No, it doesn't make a difference what kind of work you are doing.
At some point your meetings have to result in some kind of action taken. The action is the work.
You can have 100 meetings planning an event but if you never actually have the event, have you actually done any work?
The work is actually booking the venue, finding the staff for the event, setting up the decor, inviting the guests, selling the tickets, hiring catering, scheduling the talks or speeches, any of the other stuff.
Work actually materializes something.
Meetings, at best, materialize a plan for how to do the work. Often they don't even do that.
Playing these semantic games was really fun when you're a stoned teenager or in college, but adults typically understand that work performed must be useful work.
There is:
A. An infinite amount of potential work to be done
B. Only some of this work "generates income" as you put it
C. There is a method of determining which work "generates income" and "needs to be performed"
> It seems we both agree there is a clear distinction between "The method of determining which work [to do]" and the work itself.

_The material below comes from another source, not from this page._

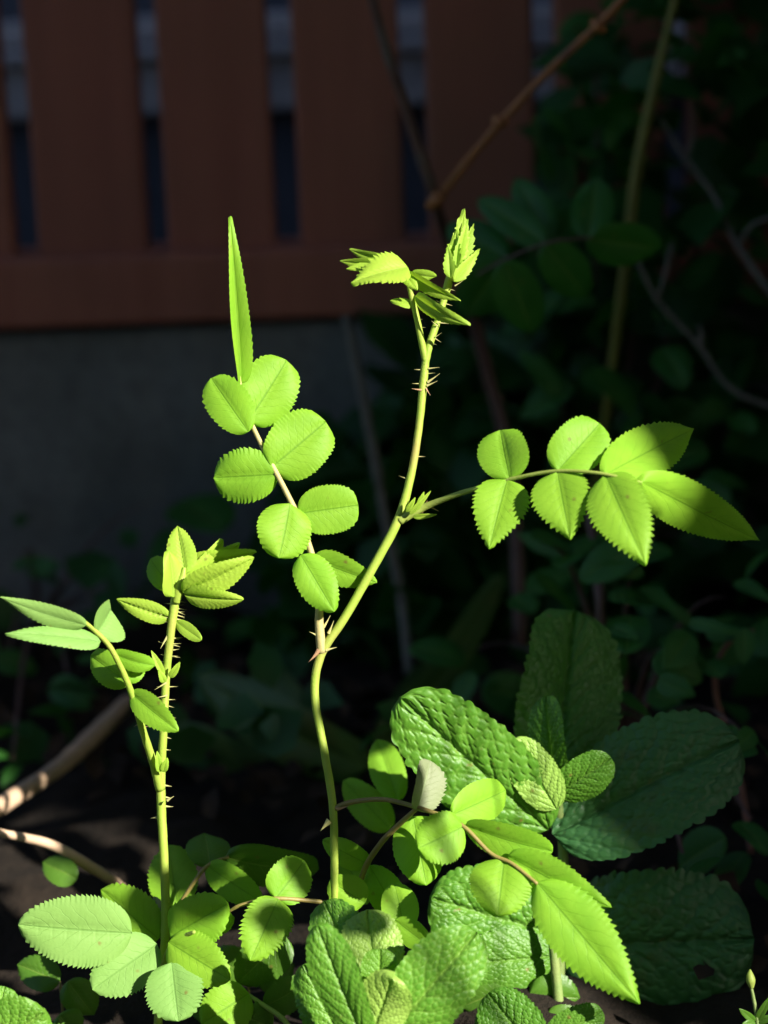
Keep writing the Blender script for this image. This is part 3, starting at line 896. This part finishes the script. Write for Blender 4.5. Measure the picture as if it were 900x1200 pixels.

There's a distinction, but one does not exist without the other. So it was a commentary on other posters in the thread arguing about which is more important.
Phrasing it in terms of generating income was not the best choice of words, I'll admit.
However if you granted what I wrote even an ounce of charity, you could probably guess that I didn't mean "literally only the direct actions that generate income for the company are work"
My stance is not that complicated. Work is actions taken to advance the interests of the company. Meetings are talking about actions to take, but are not actions themselves. If the outcome of the meeting does not actions for someone to take, then it probably was not a useful meeting.
At best they are planning about how to do the work, or what the build with the work.
The work is the stuff that actually generates income.